Black women have always had to look out for each other. We’re often our own biggest cheerleaders, and the healing that happens in Black communities is often done by the hands of Black women. Walker, like many other practitioners, is currently providing free or donation-based weekly Reiki meditation sessions in which Black women come together to heal. “I find that Black women come to me specifically because it’s rare to see someone who looks like us working in this field, and they’re looking for someone who can relate to our daily struggles," she says. "I provide comfort for Black women to breathe and just be, even if it's just for an hour.”

Astrology has gained momentum in recent years, partly because it offers hope in an increasingly tumultuous world. It's now clear that it offers a path towards introspection and healing for Black women who often feel like they’re denied that freedom. As Six says, “I don’t think people really ask Black women a lot of questions. I think astrology allows Black women a space to feel cared about in a way I don’t think historically we’ve gotten to feel in a very long time.”

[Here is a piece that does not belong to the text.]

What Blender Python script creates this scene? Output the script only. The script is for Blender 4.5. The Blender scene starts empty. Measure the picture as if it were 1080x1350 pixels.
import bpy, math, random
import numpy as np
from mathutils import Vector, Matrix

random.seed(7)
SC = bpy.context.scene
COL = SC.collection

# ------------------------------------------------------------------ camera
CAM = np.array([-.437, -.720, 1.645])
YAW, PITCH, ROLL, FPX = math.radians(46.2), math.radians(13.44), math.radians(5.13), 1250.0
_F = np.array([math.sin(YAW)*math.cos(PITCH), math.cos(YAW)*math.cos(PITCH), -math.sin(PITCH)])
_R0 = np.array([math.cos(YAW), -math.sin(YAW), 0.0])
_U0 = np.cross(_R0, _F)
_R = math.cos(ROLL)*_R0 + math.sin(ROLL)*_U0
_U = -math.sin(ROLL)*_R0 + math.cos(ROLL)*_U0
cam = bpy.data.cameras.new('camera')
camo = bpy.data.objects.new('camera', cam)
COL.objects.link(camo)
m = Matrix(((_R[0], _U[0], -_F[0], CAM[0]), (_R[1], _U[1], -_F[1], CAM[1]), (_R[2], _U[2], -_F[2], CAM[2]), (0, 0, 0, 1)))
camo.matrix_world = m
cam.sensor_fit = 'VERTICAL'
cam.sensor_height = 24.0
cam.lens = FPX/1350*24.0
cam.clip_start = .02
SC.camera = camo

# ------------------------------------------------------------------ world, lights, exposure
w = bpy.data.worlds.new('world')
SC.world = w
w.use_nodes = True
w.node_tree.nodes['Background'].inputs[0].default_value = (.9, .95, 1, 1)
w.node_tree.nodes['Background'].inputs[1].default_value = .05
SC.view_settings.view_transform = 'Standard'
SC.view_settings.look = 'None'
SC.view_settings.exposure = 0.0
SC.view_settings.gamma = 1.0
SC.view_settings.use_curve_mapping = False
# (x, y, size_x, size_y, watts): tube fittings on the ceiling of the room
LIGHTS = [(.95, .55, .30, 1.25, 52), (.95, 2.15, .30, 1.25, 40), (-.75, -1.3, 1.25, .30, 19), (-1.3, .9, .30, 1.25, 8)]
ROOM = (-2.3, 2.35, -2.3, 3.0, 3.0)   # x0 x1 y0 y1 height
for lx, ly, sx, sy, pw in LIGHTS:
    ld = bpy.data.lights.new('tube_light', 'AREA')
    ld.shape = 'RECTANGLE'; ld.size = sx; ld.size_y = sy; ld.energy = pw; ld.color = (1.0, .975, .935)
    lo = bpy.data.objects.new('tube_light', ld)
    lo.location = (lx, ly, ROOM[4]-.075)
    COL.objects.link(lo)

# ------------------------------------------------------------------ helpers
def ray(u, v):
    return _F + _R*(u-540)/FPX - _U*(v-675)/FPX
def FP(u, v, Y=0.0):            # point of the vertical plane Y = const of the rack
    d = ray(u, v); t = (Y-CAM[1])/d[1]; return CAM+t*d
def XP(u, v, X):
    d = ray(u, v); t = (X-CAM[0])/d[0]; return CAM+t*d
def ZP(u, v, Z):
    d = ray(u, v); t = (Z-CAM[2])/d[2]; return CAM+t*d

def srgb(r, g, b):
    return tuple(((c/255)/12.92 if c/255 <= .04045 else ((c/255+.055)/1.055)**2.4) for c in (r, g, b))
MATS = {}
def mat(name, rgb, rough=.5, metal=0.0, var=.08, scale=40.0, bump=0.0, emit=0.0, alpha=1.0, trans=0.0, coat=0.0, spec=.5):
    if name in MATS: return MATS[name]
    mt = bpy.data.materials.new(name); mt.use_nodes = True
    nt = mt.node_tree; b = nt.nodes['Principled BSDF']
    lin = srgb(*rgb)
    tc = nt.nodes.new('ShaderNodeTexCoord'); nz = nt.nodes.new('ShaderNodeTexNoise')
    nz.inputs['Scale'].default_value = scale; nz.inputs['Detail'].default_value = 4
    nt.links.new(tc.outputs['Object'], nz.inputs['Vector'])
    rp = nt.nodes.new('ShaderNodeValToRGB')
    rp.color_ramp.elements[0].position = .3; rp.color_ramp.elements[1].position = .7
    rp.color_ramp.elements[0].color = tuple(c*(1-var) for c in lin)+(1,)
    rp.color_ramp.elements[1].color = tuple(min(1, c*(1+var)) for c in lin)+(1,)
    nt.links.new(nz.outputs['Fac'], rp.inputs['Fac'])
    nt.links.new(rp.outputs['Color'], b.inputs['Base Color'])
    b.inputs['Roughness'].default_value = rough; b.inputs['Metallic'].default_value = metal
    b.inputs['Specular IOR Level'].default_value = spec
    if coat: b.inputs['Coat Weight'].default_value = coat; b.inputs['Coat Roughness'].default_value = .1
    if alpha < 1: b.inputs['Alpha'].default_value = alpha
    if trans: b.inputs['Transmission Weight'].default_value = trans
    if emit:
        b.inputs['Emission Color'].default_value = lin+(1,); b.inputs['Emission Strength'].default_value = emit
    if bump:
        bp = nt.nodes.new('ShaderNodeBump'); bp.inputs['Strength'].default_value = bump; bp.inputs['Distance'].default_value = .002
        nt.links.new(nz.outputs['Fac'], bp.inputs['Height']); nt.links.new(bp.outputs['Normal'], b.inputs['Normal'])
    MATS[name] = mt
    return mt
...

It is increasingly evident that Black women are tired of fighting workplace inequality, systematic racism, and societal injustice. We are providers and protectors of our families, and we’re expected to prioritise the needs of others before our own. Walker encapsulates that familiar weight on our shoulders when she says, “We often hold space for others, and forget to hold space and care for ourselves in the process. We’re coming home to ourselves by connecting to our Indigenous culture and doing the deep healing work that was passed down from our ancestors."

"I think some of us are awakening to the fact that taking care of and healing ourselves is a radical act – it’s how we take our power back.”